Stop after the line with "return tag(o, label, cat, group)": repeat exactly every line before it, beginning with the first, and that line itself.

[start]

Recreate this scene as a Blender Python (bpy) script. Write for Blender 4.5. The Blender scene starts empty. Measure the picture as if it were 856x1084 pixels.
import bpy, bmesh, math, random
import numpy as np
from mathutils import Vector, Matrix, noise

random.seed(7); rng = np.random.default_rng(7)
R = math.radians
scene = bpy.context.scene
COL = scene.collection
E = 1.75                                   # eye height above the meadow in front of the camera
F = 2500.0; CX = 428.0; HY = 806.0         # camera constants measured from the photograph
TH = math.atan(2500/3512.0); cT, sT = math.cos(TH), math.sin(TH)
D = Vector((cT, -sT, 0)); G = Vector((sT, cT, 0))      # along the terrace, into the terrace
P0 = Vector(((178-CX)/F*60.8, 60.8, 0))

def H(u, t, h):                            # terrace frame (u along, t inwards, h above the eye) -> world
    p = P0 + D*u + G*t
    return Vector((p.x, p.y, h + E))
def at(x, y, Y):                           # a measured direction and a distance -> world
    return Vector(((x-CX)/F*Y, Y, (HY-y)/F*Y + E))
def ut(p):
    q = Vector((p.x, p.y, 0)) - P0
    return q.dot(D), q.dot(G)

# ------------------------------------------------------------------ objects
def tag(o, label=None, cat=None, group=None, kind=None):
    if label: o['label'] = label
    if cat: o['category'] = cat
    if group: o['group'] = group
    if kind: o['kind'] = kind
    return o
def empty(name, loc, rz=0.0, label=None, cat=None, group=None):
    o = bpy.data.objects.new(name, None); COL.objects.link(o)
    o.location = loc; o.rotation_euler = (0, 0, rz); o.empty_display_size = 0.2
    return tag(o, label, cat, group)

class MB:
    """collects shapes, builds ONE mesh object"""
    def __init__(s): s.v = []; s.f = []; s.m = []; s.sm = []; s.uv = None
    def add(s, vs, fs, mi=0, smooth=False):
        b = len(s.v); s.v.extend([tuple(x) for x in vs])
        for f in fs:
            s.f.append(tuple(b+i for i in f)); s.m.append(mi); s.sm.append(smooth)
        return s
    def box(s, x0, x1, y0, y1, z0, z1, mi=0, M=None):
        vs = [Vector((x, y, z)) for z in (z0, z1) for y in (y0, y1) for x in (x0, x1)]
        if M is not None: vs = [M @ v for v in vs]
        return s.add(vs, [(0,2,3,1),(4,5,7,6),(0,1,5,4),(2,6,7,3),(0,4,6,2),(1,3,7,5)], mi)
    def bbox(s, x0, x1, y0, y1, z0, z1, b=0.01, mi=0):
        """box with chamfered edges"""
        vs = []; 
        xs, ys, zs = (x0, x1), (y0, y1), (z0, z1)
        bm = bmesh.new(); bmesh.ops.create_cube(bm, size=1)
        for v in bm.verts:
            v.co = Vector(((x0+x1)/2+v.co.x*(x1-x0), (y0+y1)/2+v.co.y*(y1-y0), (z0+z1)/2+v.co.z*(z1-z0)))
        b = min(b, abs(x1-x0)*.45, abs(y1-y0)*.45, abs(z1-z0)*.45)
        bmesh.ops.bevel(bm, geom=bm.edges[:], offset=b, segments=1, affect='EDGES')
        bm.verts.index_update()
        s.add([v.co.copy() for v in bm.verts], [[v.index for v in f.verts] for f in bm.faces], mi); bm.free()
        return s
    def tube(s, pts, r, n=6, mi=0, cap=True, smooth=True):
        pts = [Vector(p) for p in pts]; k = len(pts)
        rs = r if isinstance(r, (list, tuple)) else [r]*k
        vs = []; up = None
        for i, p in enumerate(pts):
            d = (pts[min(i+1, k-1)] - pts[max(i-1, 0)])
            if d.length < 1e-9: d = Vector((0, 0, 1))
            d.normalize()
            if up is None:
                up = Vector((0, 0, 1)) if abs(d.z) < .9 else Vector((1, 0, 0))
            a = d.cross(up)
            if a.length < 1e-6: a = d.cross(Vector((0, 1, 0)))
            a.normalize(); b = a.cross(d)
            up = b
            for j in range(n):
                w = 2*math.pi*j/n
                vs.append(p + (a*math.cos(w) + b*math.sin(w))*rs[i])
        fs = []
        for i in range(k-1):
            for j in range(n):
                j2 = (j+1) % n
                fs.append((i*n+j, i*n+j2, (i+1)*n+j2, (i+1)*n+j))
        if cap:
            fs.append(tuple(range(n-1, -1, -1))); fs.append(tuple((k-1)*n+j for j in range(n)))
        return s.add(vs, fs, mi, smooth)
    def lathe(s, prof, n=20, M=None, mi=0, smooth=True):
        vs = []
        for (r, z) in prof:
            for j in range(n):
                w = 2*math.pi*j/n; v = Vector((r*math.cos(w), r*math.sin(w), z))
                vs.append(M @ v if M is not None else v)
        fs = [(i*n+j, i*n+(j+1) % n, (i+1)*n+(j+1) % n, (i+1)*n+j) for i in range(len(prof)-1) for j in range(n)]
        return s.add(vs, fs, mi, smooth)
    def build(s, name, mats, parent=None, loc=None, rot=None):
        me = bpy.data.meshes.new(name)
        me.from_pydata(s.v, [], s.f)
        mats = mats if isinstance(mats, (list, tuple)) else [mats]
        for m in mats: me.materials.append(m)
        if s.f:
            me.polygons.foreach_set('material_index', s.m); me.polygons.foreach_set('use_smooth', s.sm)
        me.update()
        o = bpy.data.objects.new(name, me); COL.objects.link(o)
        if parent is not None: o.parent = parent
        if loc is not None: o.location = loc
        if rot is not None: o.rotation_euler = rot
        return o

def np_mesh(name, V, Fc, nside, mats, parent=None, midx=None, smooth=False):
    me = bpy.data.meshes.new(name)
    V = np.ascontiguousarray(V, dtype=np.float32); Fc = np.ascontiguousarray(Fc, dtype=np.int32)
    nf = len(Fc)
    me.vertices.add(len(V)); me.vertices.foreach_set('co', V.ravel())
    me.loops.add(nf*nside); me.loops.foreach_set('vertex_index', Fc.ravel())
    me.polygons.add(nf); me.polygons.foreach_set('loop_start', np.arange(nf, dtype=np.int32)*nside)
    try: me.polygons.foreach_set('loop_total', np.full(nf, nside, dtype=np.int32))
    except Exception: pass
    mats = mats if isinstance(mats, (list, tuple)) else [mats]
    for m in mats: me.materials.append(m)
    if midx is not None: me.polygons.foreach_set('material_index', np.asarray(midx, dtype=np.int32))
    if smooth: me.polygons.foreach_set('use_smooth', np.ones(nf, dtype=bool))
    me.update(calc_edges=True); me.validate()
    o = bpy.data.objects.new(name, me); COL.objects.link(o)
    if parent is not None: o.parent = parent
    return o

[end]

◆ **Solution**
Recreate this scene as a Blender Python (bpy) script. Write for Blender 4.5. The Blender scene starts empty. Measure the picture as if it were 856x1084 pixels.
import bpy, bmesh, math, random
import numpy as np
from mathutils import Vector, Matrix, noise

random.seed(7); rng = np.random.default_rng(7)
R = math.radians
scene = bpy.context.scene
COL = scene.collection
E = 1.75                                   # eye height above the meadow in front of the camera
F = 2500.0; CX = 428.0; HY = 806.0         # camera constants measured from the photograph
TH = math.atan(2500/3512.0); cT, sT = math.cos(TH), math.sin(TH)
D = Vector((cT, -sT, 0)); G = Vector((sT, cT, 0))      # along the terrace, into the terrace
P0 = Vector(((178-CX)/F*60.8, 60.8, 0))

def H(u, t, h):                            # terrace frame (u along, t inwards, h above the eye) -> world
    p = P0 + D*u + G*t
    return Vector((p.x, p.y, h + E))
def at(x, y, Y):                           # a measured direction and a distance -> world
    return Vector(((x-CX)/F*Y, Y, (HY-y)/F*Y + E))
def ut(p):
    q = Vector((p.x, p.y, 0)) - P0
    return q.dot(D), q.dot(G)

# ------------------------------------------------------------------ objects
def tag(o, label=None, cat=None, group=None, kind=None):
    if label: o['label'] = label
    if cat: o['category'] = cat
    if group: o['group'] = group
    if kind: o['kind'] = kind
    return o
def empty(name, loc, rz=0.0, label=None, cat=None, group=None):
    o = bpy.data.objects.new(name, None); COL.objects.link(o)
    o.location = loc; o.rotation_euler = (0, 0, rz); o.empty_display_size = 0.2
    return tag(o, label, cat, group)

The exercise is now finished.